MAP_CONCEAL
MAP_CONCEAL
is a
flag that can be passed to mmap
, or used via malloc_conceal(3)
and
calloc_conceal(3)
, to prevent memory to be dumped in coredumps.
It was added by Scott
Soule Cheloha, in February 2019, in OpenBSD 6.5.
FreeBSD implemented MAP_NOCORE
in February
2000.
Linux had a similar feature since 3.4 (released in 2012), via the
MADV_DONTDUMP
flag, but also via a
less fine-grained path-based filter, in
/proc/$PID/coredump_filter
, since 2.6.23 (released in 2007),
and even OpenSSL,
amongst others
software, is using it.
It’s a good way to prevent sensitive materials from being written to the disk in case of a crash producing a coredump.

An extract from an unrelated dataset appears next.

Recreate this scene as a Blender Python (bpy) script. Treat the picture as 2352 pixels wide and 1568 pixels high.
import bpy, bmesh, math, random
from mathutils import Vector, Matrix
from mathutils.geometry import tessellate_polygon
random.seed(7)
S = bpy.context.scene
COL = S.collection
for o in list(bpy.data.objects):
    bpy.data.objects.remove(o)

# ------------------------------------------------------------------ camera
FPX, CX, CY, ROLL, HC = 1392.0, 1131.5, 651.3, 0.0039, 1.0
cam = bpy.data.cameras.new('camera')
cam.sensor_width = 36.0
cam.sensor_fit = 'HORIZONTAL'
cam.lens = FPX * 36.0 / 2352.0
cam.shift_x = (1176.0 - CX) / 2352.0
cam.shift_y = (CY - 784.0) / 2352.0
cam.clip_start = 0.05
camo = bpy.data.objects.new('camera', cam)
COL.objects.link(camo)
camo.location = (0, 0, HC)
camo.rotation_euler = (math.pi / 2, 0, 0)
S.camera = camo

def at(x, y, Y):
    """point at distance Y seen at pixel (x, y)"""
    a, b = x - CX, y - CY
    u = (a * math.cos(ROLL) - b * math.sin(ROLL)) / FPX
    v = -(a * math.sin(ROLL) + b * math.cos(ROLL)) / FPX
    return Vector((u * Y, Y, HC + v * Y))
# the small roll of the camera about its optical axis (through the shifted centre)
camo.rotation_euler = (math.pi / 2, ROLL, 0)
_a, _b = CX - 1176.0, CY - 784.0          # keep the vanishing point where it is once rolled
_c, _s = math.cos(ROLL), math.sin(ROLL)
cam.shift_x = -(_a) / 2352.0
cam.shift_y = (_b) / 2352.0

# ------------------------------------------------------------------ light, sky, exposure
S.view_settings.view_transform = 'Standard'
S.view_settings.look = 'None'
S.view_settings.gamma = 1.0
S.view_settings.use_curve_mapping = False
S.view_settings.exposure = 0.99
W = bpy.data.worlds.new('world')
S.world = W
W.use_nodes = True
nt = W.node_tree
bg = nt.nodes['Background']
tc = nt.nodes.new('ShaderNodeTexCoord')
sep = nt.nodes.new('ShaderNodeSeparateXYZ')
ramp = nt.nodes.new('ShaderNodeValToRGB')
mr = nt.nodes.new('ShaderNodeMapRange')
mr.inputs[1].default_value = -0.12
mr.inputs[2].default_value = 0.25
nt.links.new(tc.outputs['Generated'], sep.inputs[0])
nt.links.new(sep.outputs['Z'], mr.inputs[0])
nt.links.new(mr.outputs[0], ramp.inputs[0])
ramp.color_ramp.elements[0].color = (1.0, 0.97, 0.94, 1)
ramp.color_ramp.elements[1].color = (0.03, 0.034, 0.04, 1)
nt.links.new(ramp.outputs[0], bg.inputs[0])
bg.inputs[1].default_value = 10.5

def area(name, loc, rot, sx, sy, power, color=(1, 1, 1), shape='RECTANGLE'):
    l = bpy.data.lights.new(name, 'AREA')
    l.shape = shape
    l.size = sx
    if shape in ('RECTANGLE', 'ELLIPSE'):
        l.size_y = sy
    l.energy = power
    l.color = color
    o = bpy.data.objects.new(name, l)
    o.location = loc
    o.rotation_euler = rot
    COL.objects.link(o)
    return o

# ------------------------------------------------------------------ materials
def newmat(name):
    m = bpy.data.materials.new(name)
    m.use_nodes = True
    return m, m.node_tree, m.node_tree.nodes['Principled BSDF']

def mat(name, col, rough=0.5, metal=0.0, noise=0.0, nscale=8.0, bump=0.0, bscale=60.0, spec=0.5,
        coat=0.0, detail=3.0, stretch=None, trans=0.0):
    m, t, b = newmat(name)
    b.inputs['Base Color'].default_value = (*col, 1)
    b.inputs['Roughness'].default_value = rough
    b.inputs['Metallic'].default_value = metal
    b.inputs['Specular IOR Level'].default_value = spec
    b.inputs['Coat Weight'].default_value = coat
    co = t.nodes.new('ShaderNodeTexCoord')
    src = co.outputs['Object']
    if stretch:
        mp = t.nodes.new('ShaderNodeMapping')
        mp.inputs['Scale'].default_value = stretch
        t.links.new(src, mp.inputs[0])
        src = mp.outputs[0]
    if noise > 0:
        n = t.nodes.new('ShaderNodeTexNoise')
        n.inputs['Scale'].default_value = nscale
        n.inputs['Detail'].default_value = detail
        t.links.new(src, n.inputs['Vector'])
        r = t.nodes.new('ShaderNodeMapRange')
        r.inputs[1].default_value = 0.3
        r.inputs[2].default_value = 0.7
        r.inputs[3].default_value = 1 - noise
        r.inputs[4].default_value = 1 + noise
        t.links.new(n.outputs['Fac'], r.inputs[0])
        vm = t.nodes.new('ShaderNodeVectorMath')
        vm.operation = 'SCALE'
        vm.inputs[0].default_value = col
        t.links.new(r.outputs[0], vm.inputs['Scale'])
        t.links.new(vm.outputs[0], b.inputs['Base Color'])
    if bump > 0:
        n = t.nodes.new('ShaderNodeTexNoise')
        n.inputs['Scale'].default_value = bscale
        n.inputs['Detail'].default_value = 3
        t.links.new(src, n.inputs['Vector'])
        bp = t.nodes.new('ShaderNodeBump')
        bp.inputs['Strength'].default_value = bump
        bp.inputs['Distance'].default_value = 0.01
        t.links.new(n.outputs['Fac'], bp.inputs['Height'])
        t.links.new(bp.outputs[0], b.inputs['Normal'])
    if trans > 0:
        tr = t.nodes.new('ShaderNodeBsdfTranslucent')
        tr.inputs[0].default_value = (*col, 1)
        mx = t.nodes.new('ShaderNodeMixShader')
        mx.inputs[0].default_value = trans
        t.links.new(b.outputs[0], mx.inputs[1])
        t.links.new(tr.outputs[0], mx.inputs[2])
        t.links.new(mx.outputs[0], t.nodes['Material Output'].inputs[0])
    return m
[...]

But Ted Unangst said on Hacker News in 2019:
So the name conceal was chosen to allow some flexibility, like prohibiting ptrace. The idea is to keep secrets from escaping into other programs. Other programs generally can’t read swap, so that’s not a concern.
Unfortunately, if you can have ptrace or an equivalent, you can use it to rewrite some code, or even mount data-only attacks pretty trivially to exfiltrate the data: It seems that there is a threat-model issue here.